Tuesday, June 11, 2019

Tales of the City --- one more time

Laura Linney as Mary Ann; Olympia Dukakis as Anna Madrigal.

So I've been watching for the last few days, episode by episode (there are 10 in all), the Netflix reboot of Armistead Maupin's "Tales of the City." Not quite as big a deal as it was 25 years ago, in 1994, when Iowa Public Television aired the original version. 

At the time, my television and VCR were closeted --- stashed because I worked nights, never watched and had decided a tasteful display of antiques would look better.

Maupin's light-hearted tales of life at 28 Barbary Lane in San Francisco, featuring such memorable characters as Michael Tolliver, Mary Ann Singleton (Laura Linney) and television's first trans character, Anna Madrigal (played by Olympia Dukakis), had been brought to the small screen by the United Kingdom's Channel 4 during 1993 then picked up the next year by PBS. Mild fare by today's standards; quite shocking to delicate American sensibilities back then.

Iowa Public Television, after much grumbling grounded in its solid reputation for banality and  an intense fear of offending straight "friends," opted to air a bowdlerized version --- naked breasts and buttocks pixilated and the sound track cleansed of questionable language --- and scheduled it for 11 p.m. on consecutive Wednesdays preceded by stiff warnings about unsuitability for general audiences.

Naturally, I hauled the TV and VCR out of the closet, finally figured out again how they worked together and recorded the series for viewing after long midnight drives home from Mason City.  Later on, I bought the boxed set in order to watch it all without Iowa Public Television as mediator.

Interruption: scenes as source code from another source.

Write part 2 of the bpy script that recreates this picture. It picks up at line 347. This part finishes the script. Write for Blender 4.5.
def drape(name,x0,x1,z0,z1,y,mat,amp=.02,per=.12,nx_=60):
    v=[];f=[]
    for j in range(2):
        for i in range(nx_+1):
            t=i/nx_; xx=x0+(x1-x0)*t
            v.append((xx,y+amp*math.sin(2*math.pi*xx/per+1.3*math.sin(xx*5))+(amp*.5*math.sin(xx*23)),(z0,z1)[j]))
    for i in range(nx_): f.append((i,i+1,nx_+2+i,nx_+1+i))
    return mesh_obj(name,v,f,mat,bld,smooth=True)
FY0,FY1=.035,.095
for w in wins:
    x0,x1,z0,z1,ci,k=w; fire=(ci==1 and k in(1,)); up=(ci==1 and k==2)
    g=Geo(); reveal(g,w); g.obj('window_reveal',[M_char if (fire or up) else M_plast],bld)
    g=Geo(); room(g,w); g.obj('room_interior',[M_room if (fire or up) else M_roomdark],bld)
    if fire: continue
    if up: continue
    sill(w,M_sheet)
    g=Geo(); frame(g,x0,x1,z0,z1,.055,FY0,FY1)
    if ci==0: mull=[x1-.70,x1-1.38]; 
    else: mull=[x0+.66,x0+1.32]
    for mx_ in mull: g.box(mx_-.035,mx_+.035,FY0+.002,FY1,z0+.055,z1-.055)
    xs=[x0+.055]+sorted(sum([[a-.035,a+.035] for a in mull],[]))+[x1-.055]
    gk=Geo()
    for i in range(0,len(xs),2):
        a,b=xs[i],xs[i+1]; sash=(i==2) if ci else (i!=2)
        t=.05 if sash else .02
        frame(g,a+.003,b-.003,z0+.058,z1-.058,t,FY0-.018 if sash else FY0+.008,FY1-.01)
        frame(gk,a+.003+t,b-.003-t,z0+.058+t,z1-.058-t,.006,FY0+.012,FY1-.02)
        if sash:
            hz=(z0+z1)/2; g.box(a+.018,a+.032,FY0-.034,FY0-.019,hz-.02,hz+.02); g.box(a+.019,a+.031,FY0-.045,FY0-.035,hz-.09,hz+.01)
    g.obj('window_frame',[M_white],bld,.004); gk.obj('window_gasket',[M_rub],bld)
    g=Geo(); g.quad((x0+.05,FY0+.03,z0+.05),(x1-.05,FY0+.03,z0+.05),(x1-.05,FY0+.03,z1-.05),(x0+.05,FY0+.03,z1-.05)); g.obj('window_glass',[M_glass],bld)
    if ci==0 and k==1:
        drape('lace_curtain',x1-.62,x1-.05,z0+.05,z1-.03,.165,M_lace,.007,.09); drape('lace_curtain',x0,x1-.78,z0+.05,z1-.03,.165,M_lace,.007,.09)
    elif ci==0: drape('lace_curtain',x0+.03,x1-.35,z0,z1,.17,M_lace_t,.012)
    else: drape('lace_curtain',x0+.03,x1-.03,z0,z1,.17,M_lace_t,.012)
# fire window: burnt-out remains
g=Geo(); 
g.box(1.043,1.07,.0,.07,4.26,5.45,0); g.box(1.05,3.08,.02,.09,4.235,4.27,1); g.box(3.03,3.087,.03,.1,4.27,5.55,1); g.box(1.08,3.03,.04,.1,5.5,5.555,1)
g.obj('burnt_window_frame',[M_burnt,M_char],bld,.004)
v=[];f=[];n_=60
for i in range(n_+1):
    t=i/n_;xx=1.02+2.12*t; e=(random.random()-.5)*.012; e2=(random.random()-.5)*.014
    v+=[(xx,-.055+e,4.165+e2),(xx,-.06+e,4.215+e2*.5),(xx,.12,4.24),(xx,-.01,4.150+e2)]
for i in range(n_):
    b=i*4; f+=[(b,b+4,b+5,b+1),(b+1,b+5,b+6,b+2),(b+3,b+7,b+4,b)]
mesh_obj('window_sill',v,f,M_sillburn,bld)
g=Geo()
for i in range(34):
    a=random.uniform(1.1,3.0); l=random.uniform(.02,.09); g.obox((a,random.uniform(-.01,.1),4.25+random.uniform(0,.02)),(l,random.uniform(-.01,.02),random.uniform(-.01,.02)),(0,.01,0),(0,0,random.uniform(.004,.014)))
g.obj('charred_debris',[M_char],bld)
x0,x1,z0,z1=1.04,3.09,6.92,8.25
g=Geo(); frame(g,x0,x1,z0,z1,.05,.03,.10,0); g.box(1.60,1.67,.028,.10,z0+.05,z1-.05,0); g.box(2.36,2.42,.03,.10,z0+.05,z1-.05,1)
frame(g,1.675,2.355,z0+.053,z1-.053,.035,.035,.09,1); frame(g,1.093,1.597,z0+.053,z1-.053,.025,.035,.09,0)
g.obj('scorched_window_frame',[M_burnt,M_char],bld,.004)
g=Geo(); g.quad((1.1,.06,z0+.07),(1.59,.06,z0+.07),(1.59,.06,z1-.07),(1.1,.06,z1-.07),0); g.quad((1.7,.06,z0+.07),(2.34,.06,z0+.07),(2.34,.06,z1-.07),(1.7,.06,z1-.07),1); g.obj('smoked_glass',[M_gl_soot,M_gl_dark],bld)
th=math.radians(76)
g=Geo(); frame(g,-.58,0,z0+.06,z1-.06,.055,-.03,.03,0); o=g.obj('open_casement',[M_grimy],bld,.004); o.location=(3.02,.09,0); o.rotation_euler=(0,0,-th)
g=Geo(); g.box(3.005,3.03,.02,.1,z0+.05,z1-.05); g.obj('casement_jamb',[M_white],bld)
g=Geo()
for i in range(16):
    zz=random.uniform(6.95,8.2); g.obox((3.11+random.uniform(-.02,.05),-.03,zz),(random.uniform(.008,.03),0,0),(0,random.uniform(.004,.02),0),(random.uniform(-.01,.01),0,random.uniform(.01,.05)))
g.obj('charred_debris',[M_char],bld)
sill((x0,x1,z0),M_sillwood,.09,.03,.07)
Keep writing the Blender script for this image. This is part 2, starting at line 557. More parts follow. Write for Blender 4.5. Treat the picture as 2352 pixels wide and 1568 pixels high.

So how does the new series, set 20 years later upon the occasion of Anna Madrigal's 90th birthday,  stack up? There are familiar faces --- Laura Linney as Mary Ann Singleton and the magnificent Olympia Dukakis, at 87, as Mrs. Madrigal. Michael "Mouse" Tolliver returns in a new incarnation (Murray Bartlett) with a younger boyfriend, Ben (Charlie Barnett), paralleling in a way the life of Maupin, who now lives in London with a younger husband.

The rainbow colors are more vivid --- this time around trans non-binary Garcia portrays Jake Rodriguez, struggling with his partner to make what had been a lesbian relationship work after transition, for example.

I suppose it's more earnest than the original production and, therefore, somewhat less witty. The Guardian, in its review, used words Mrs. Madrigal used to describe San Francisco 25 years on: "Flawed, narcissistic and doing our best." That's about it.

But of course I'm going to keep watching. I have this deep need to know why Mrs. Madrigal has decided to sell 28 Barbary Lane and how it's all going to work out. And yes, I've read all the books, too.

Charlie Barnett as Ben; Murray Bartlett as Michael.